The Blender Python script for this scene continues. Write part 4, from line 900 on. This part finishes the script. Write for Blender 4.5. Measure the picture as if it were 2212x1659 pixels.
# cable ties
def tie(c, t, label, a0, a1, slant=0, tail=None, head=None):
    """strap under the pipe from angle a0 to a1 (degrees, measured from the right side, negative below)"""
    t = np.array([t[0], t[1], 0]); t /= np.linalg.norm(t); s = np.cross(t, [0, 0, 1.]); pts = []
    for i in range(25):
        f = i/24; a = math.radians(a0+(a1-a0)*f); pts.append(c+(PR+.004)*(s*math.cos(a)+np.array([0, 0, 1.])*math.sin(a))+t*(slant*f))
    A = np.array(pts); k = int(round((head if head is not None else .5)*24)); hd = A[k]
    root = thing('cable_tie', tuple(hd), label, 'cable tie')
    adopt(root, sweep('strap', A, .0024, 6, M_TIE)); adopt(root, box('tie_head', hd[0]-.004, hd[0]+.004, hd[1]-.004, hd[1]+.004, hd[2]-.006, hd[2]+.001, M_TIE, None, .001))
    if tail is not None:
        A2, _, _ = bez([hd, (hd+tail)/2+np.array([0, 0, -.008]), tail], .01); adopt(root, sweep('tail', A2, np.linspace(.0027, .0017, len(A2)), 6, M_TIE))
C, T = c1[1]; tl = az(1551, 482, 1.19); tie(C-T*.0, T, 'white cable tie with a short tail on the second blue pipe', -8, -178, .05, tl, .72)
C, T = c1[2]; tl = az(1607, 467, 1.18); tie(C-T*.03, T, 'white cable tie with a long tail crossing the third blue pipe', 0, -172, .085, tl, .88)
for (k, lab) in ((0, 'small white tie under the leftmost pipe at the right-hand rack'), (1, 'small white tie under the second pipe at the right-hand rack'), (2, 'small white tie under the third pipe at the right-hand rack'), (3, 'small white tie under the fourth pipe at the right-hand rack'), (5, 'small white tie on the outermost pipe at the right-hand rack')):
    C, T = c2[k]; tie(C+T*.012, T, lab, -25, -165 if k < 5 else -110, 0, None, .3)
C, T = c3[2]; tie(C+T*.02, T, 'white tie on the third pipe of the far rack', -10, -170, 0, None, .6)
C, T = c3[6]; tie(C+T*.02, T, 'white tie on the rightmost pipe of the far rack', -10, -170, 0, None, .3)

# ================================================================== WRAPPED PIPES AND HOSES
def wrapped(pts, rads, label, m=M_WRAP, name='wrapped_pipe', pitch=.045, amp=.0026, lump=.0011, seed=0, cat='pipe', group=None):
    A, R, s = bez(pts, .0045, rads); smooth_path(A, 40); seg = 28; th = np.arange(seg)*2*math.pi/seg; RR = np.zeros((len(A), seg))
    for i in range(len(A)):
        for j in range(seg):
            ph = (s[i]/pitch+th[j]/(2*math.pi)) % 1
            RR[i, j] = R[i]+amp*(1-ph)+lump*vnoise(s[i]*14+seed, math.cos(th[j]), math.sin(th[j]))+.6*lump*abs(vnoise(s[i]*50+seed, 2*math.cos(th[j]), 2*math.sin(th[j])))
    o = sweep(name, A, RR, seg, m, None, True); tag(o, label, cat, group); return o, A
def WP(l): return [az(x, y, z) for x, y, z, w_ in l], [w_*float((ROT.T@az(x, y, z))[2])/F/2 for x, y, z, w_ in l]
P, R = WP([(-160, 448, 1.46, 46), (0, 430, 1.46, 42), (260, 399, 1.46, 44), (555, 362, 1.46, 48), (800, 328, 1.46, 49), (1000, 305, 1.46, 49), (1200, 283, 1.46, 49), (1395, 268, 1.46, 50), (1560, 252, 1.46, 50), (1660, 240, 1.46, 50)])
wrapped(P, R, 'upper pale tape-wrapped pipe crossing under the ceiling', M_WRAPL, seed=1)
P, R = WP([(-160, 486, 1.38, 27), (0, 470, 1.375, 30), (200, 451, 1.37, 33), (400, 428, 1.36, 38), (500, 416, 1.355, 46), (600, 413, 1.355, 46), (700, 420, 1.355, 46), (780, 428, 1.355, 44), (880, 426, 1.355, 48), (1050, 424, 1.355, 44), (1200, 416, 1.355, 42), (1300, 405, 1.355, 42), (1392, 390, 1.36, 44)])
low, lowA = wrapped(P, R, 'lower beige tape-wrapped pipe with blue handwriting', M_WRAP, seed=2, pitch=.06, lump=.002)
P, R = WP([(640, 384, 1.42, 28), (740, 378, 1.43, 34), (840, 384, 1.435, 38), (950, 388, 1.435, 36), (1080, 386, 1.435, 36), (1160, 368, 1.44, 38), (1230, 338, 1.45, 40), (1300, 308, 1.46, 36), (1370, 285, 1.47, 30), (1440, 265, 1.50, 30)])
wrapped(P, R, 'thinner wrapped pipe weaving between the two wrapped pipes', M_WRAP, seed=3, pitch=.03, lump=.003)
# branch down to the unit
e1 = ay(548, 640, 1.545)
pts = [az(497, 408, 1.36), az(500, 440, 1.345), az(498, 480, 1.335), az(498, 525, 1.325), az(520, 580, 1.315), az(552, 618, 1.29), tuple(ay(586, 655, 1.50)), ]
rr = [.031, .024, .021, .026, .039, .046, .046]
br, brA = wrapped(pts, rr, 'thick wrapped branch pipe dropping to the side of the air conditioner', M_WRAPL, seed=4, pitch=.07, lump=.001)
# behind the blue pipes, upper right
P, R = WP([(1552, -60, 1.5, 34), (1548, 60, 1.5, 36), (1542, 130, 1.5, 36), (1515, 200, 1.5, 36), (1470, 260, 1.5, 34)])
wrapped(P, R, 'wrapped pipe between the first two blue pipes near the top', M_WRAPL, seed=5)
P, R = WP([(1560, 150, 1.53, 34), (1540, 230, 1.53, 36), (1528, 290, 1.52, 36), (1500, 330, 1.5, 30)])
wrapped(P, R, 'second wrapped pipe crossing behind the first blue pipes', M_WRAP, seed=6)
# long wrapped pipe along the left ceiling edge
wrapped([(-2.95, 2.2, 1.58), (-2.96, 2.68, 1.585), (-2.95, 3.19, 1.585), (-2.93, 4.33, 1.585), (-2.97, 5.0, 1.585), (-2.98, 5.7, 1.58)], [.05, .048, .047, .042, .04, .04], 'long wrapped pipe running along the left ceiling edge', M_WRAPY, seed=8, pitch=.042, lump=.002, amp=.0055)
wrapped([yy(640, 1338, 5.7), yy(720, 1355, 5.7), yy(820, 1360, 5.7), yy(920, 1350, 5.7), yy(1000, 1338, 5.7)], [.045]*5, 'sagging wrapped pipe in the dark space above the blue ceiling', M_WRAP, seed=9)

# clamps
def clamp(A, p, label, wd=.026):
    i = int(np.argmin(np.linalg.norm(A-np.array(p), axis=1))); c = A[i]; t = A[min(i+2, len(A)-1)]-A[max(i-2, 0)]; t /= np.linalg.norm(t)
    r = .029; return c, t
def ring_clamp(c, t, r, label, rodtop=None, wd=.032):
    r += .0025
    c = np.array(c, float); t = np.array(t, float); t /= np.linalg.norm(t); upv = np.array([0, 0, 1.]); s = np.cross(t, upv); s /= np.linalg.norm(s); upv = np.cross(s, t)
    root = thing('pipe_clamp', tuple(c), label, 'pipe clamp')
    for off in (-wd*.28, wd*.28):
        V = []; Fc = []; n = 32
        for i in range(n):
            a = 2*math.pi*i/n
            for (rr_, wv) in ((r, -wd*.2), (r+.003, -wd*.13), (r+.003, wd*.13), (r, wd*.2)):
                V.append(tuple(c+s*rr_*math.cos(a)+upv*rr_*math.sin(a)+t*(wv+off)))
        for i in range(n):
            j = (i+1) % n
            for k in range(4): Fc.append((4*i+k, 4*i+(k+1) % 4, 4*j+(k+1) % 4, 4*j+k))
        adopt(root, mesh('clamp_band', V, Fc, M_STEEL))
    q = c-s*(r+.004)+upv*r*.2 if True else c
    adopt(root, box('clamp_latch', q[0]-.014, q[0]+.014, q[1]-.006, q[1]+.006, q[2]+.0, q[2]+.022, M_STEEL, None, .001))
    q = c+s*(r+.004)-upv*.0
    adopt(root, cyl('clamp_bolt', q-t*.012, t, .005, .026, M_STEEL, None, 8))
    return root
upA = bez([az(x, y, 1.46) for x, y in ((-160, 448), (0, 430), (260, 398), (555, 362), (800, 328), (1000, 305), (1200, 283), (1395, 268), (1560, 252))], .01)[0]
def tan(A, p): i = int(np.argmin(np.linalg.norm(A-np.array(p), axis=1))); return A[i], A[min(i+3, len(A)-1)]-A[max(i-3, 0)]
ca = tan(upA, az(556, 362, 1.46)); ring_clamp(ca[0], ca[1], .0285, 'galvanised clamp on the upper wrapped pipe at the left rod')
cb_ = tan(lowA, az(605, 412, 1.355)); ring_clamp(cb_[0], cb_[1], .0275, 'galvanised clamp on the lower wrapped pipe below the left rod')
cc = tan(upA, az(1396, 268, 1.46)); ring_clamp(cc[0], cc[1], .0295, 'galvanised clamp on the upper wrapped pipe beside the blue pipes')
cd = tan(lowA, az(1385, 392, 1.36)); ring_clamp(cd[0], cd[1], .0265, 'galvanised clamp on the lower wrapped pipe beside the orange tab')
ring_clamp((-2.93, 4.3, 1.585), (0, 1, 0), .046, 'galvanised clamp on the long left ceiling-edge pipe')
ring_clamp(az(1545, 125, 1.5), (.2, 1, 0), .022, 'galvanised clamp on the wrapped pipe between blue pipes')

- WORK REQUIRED
Lines from the beginning of the data above through the line containing "C, T = c3[6];" are to be returned exactly, and no others.

- OUTPUT FOR THIS TASK
The Blender Python script for this scene continues. Write part 4, from line 900 on. This part finishes the script. Write for Blender 4.5. Measure the picture as if it were 2212x1659 pixels.
# cable ties
def tie(c, t, label, a0, a1, slant=0, tail=None, head=None):
    """strap under the pipe from angle a0 to a1 (degrees, measured from the right side, negative below)"""
    t = np.array([t[0], t[1], 0]); t /= np.linalg.norm(t); s = np.cross(t, [0, 0, 1.]); pts = []
    for i in range(25):
        f = i/24; a = math.radians(a0+(a1-a0)*f); pts.append(c+(PR+.004)*(s*math.cos(a)+np.array([0, 0, 1.])*math.sin(a))+t*(slant*f))
    A = np.array(pts); k = int(round((head if head is not None else .5)*24)); hd = A[k]
    root = thing('cable_tie', tuple(hd), label, 'cable tie')
    adopt(root, sweep('strap', A, .0024, 6, M_TIE)); adopt(root, box('tie_head', hd[0]-.004, hd[0]+.004, hd[1]-.004, hd[1]+.004, hd[2]-.006, hd[2]+.001, M_TIE, None, .001))
    if tail is not None:
        A2, _, _ = bez([hd, (hd+tail)/2+np.array([0, 0, -.008]), tail], .01); adopt(root, sweep('tail', A2, np.linspace(.0027, .0017, len(A2)), 6, M_TIE))
C, T = c1[1]; tl = az(1551, 482, 1.19); tie(C-T*.0, T, 'white cable tie with a short tail on the second blue pipe', -8, -178, .05, tl, .72)
C, T = c1[2]; tl = az(1607, 467, 1.18); tie(C-T*.03, T, 'white cable tie with a long tail crossing the third blue pipe', 0, -172, .085, tl, .88)
for (k, lab) in ((0, 'small white tie under the leftmost pipe at the right-hand rack'), (1, 'small white tie under the second pipe at the right-hand rack'), (2, 'small white tie under the third pipe at the right-hand rack'), (3, 'small white tie under the fourth pipe at the right-hand rack'), (5, 'small white tie on the outermost pipe at the right-hand rack')):
    C, T = c2[k]; tie(C+T*.012, T, lab, -25, -165 if k < 5 else -110, 0, None, .3)
C, T = c3[2]; tie(C+T*.02, T, 'white tie on the third pipe of the far rack', -10, -170, 0, None, .6)
C, T = c3[6]; tie(C+T*.02, T, 'white tie on the rightmost pipe of the far rack', -10, -170, 0, None, .3)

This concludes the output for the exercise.